Thursday, 9 April 2015

Economic Consequences of Higher Regulatory Capital

Economic Consequences of Higher
           Regulatory Capital for Banks
                       By VK Sharma
             Former Executive Director
                 Reserve Bank of India


Pre- crisis , luxuriant supply of liquidity in an exceptionally low interest rate environment led banks any which way to expand credit and inflate in the bargain the now infamous credit bubble with all its cataclysmic  consequences. All through the inflating of this bubble, banks actively engaged in excessively leveraging their balance sheets with no questions asked by regulators ostensibly beacuse banks were all this while fully Basel 2 compliant based on their risk weighted assets ! And one very compelling reason for this was banks looking for ways to pay excessively high  executive compensation . This ,for a given NIM ( net interest margin) and a given level of borrowing costs,, resulted in ever increasing compression of RoA ( Return on assets) parameter which, in turn, left no choice for banks but to correspondingly increase leverage with a view to keeping shareholders happy by delivering market competitive equilibrium ROE ( Return on equity) to a point where  hedge funds,traditionally considered byword for leverage , came to look like apostles of defensive strategy in comparision  ! So, if anything , the worst financial disaster, bordering on a veritable global financial and economic nuclear winter, happened , not in spite, but because , of Basel 2 !!

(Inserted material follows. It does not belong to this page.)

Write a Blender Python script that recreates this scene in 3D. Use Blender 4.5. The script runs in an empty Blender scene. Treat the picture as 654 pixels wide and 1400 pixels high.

After the fact, regulators became wiser and thought up Basel 3 which mandates  a minimum leverage ratio of 3% or a  maximum leverage of 33 times ! Given that even this 3% is rather low, one can imagine where banks were on this parameter before the cataclysm  ! And no less, even this rather modest number seems very ambitious if one reckons with the fact that even this has to be complied with only by March 2018 ! But significantly, this is a redeeming feature  because any quicker transition would be counterproductive for the real economy given the state in which it currently is .

To have a sense of what a quicker transition could mean for the real economy , it is instructive, intuitively appealing  and insightful to model changes in output/growth in the real economy  through an analogy of ICOR ( incremental capital to output ratio) by conceptualizing  IAOR (incremental assets to output ratio) ! Any quicker increase in regulatory capital will, as it already has, result in deleveraging or shrinking of,or no growth in,  bank balance sheets hurting output and jobs . Specifically, the IAOR for India is empirically estimated at 2.5 which means that for 1% decline in  bank assets, output will decline by 0.4 % ! This then is the  powerful and intuitively compelling way to model the impact of  an increase in the regulatory capital or lverage ratio  for banks on the real economy and explains the caution on the part of  regulators in  calibrating the phasing in of higher regulatory capital and leverage ratio.

The other way higher regulatory capital and leverage ratio will hurt growth/output/jobs is through Taylor Rule. In this formulation, higher regulatory capital or leverage ratio  would mean involuntary monetary tightening as it were ! This would happen because all else being equal, which means NIM-RoA also remaining unchanged, RoA would need to rise for banks to be able to continue to deliver  market competitive equilibrium return on equity (RoE) to attract equity capital . With no further cost cutting and efficiency gains immediately possible, this, in turn, will, through corresponding increase in NIM, increase borrowing costs for the real economy  the effect of which would be the same as that of involuntary monetary tightening. It is precisely to mitigate this adverse impact on growth/output/jobs that calibrated  transition to higher regulatory capital/leverage ratio has been envisaged although 3% leverage ratio itself is rather low and needs to be higher at around 5 % to 7% ! Indeed, Indian banks are already here and therefore  already 2.5 times Basel 3 compliant ! Of course , the upside of longer transition would be that inspite of inreasing RoA, banks may even succeed over time  in reducing , or  even minimizing , NIM-RoA via endogenous business process re engineering and technology upgradation, resulting in reduced  borrowing costs for  the real economy !

Incidentally, but significantly, Indian banks being already 2.5 times Basel 3 compliant with leverage ratio of 7% plus will need to increase equity capital only to maintain their existing leverage ratio i.e to remain compliant with themselves and not at all to comply with Basel 3 as is widely,but erroneously, made out in many quarters ! This conclusion will very much be valid even if the denominator of the leverage ratio is inflated to include all off balance sheet liabilities which in the case of Indian banks are about 100% of the aggregate assets because this will only reduce the leverage ratio from 7%+ to 3.5%+ which is still higher than Basel 3 requirement of 3% !!